■ **Exercise goal**: Do any lines in the data below contain "this"? If so, copy every one of them.

■ **Exercise input**:
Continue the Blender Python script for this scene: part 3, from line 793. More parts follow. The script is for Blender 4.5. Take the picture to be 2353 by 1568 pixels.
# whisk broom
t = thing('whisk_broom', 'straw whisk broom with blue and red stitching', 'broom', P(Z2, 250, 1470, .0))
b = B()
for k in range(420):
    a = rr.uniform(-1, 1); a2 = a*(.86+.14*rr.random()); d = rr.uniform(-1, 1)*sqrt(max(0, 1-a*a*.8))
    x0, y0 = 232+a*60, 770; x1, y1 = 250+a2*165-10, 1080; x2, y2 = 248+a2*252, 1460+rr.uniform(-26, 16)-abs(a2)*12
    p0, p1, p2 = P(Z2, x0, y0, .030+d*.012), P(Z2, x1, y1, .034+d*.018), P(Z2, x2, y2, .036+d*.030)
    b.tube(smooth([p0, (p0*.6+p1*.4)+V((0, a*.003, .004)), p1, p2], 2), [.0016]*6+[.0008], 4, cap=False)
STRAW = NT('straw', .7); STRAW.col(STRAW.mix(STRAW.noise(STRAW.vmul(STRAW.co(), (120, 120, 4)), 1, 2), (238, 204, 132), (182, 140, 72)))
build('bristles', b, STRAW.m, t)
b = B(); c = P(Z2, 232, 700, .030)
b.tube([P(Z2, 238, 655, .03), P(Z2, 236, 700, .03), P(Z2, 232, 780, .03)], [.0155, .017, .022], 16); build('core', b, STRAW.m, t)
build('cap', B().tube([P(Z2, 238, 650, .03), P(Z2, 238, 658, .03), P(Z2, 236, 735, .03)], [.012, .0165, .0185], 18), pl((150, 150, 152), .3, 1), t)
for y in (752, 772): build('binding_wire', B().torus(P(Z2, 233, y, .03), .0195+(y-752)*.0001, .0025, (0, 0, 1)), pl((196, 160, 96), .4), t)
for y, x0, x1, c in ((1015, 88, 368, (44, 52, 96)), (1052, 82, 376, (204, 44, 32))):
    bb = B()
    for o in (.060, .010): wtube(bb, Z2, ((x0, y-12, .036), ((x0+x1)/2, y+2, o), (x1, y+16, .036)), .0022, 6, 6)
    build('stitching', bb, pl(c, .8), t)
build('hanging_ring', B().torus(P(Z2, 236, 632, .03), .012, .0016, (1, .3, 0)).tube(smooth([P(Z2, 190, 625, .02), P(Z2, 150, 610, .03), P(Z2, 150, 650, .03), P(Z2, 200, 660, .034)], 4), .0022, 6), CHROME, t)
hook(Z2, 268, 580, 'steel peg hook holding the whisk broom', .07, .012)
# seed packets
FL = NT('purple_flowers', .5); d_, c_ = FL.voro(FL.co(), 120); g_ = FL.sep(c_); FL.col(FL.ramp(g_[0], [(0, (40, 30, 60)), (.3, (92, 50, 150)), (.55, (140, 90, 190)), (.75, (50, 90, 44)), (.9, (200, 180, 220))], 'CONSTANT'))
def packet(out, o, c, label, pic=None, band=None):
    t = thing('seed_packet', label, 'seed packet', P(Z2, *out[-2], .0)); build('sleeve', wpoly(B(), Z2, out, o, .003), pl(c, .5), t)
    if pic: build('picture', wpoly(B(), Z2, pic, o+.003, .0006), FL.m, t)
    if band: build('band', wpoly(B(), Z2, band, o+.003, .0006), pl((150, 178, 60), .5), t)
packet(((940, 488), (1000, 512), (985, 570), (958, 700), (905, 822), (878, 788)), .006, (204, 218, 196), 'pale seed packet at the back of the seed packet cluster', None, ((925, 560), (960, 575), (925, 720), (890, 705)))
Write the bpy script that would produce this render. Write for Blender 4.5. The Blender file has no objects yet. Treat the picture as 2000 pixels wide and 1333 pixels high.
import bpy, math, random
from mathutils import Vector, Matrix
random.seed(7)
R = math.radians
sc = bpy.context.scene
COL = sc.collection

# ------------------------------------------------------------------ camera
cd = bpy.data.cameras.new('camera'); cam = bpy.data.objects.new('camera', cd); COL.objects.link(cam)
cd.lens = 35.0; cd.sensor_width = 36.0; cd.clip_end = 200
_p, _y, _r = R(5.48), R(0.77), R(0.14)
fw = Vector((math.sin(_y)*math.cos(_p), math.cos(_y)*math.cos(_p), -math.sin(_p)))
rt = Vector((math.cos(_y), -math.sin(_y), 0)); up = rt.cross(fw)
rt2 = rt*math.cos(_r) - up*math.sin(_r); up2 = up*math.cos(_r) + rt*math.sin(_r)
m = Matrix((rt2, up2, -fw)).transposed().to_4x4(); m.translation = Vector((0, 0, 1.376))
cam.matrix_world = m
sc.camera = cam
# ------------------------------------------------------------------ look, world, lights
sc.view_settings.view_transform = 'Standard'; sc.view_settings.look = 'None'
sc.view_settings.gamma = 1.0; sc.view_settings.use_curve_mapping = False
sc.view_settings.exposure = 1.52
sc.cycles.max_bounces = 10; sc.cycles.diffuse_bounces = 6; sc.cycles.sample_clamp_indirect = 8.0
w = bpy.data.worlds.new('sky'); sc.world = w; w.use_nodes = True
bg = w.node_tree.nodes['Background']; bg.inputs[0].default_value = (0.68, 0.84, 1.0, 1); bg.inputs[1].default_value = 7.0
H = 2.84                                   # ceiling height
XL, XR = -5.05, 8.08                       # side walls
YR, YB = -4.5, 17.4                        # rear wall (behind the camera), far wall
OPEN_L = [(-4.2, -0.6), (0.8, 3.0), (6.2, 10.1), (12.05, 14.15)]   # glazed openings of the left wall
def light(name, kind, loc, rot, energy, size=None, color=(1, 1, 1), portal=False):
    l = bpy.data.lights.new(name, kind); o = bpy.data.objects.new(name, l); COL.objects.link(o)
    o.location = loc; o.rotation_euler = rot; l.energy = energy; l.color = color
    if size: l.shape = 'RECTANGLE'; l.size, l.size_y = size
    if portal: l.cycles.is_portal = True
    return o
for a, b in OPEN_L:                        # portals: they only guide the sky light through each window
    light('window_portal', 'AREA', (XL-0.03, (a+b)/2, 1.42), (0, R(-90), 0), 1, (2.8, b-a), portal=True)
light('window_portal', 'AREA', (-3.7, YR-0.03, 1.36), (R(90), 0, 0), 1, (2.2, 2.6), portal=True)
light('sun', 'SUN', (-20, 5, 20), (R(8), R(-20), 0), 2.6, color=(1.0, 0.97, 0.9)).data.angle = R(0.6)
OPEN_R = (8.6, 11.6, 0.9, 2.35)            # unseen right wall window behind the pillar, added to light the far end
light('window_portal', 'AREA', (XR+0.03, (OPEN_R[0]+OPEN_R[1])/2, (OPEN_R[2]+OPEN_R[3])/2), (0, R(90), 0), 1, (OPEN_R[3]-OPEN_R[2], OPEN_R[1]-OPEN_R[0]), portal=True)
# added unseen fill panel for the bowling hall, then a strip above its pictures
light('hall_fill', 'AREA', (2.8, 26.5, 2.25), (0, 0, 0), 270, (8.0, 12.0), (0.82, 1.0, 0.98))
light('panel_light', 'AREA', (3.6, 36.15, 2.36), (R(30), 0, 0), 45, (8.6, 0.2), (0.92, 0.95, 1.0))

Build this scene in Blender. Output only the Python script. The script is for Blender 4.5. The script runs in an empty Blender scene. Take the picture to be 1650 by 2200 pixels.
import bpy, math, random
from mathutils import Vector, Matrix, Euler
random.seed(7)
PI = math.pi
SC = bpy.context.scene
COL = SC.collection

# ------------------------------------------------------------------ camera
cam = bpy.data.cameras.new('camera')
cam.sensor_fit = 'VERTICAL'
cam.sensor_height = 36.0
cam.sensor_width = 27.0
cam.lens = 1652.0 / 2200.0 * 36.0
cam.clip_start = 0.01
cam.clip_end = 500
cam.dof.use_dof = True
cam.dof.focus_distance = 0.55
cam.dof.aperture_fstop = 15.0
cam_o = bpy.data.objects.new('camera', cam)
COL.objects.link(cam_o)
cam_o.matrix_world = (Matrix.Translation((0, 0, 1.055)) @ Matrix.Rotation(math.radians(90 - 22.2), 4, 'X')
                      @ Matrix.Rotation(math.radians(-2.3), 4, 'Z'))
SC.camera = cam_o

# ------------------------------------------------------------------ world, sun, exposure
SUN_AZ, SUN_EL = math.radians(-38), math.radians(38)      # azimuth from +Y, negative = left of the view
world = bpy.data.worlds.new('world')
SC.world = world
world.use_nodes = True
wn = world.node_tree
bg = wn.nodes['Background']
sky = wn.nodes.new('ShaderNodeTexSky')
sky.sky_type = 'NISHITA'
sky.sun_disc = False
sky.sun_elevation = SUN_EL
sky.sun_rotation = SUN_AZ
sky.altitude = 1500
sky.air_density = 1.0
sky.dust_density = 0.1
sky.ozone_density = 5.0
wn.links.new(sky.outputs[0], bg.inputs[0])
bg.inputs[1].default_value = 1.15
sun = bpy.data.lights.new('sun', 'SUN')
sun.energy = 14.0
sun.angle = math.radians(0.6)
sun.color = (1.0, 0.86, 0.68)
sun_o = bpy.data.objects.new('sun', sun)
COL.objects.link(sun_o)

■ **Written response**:
Continue the Blender Python script for this scene: part 3, from line 793. More parts follow. The script is for Blender 4.5. Take the picture to be 2353 by 1568 pixels.
Write the bpy script that would produce this render. Write for Blender 4.5. The Blender file has no objects yet. Treat the picture as 2000 pixels wide and 1333 pixels high.
Build this scene in Blender. Output only the Python script. The script is for Blender 4.5. The script runs in an empty Blender scene. Take the picture to be 1650 by 2200 pixels.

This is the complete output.